Trevali recently announced its 2014 financial results. We are updating our financial forecast to reflect positive 2015 production guidance, as well as our revised commodity price forecasts (announced on Jan.29).

Details

- Santander Mine Delivers Solid Performance in Initial Year of Operation: Trevali reported 2014 revenue of $94M, adjusted EBITDA of $17.2M, an adjusted net loss of $3.8M (-$0.01/sh), and operating cash flow of $17.1M ($0.06/sh). EPS and CFPS were within $0.01 of our estimates, coming up short primarily owing to lower commodity prices in Q4 (Figure 1). More importantly, the Santander mine continued to post solid operating results in Q4, bringing full-year production to 92Mlb ZnEq at a C1 cash cost of $0.69/lb, exceeding management’s original guidance by 25%, and revised guidance and our forecast by 2–3%.

- 2015 Production Guidance Ahead of Our Expectations: Management has guided to production of 48–50Mlb Zn, 23–25Mlb Pb and 850–950Koz Ag with on-site cash costs of US$48–US$51/t. On a ZnEq basis, the 2015 production guidance is ~15% above our previous forecast, primarily owing to the positive contribution from the recently discovered high-grade Rosa and Fatima zones. Consequently, we have raised our 2015 production forecast to 87Mlb ZnEq, at a C1 cash cost of $0.76/lb (Figure 1).

- Caribou Remains on Track for Commissioning in Q2/15: Rehabilitation work has progressed on schedule and modestly below budget to date. Trevali has tapped its partner Glencore to provide experienced IsaMill operational specialists, and also engaged DRA Americas to provide a specialist metallurgy and plant operations group for technical assistance during commissioning. We forecast the mine to produce ~70Mlb ZnEq during the ramp-up phase in 2015 (mostly pre-commercial), with C1 cash costs of $0.79/lb, and for the mine to exit the year at full capacity (Figure 1).

- Cash Balance Expected to Trough in Q2 and Grow Thereafter: Management estimates cash on hand as at the end of Q1 to be ~$20M. The current cash balance should be sufficient to see the company through the commissioning of the Caribou mine, albeit with only limited wiggle room. Remaining near-term cash expenditures include ~$10M to complete the Caribou mine, ~$5M in associated working capital build, and debt service obligations of ~$3M/quarter, offset by operating cash generation. We estimate cash balances will trough near $10M in Q2, and then build to ~$25M by year-end.
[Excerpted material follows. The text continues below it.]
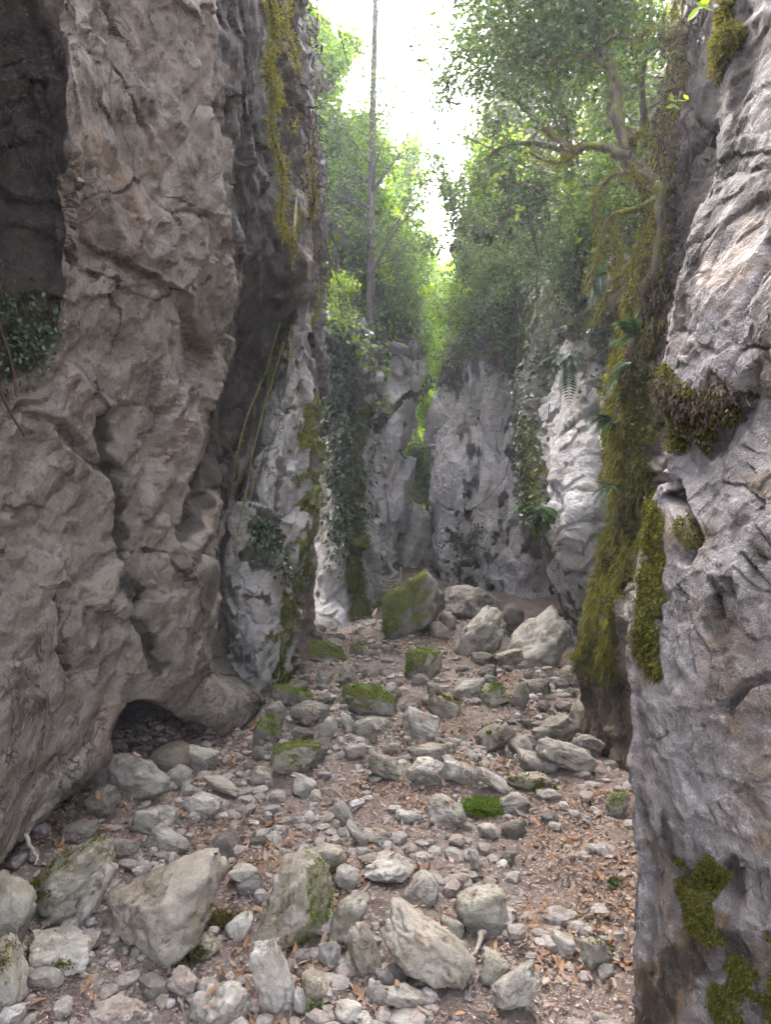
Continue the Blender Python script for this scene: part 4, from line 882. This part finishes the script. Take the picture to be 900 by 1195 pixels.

- Expected News: 1) Caribou mine start-up, Q2/15; 2) Caribou paste plant study, Q2/15; 3) Santander resource update, Q2/15; 4) Stratmat resource update, Q2/15; and 4) Halfmile/Stratmat development PEA study results, H2/15.

Conclusion

Trevali remains the best independent zinc growth story, in our opinion. The timing of its production growth coincides well with our expectation for a tightening global market and higher prices for the metal. Pending shutdowns of the Century and Lisheen mines later this year will remove an additional ~500Kt of primary zinc production from a market already forecast to be in a production deficit. We maintain our Buy recommendation and $1.75 target.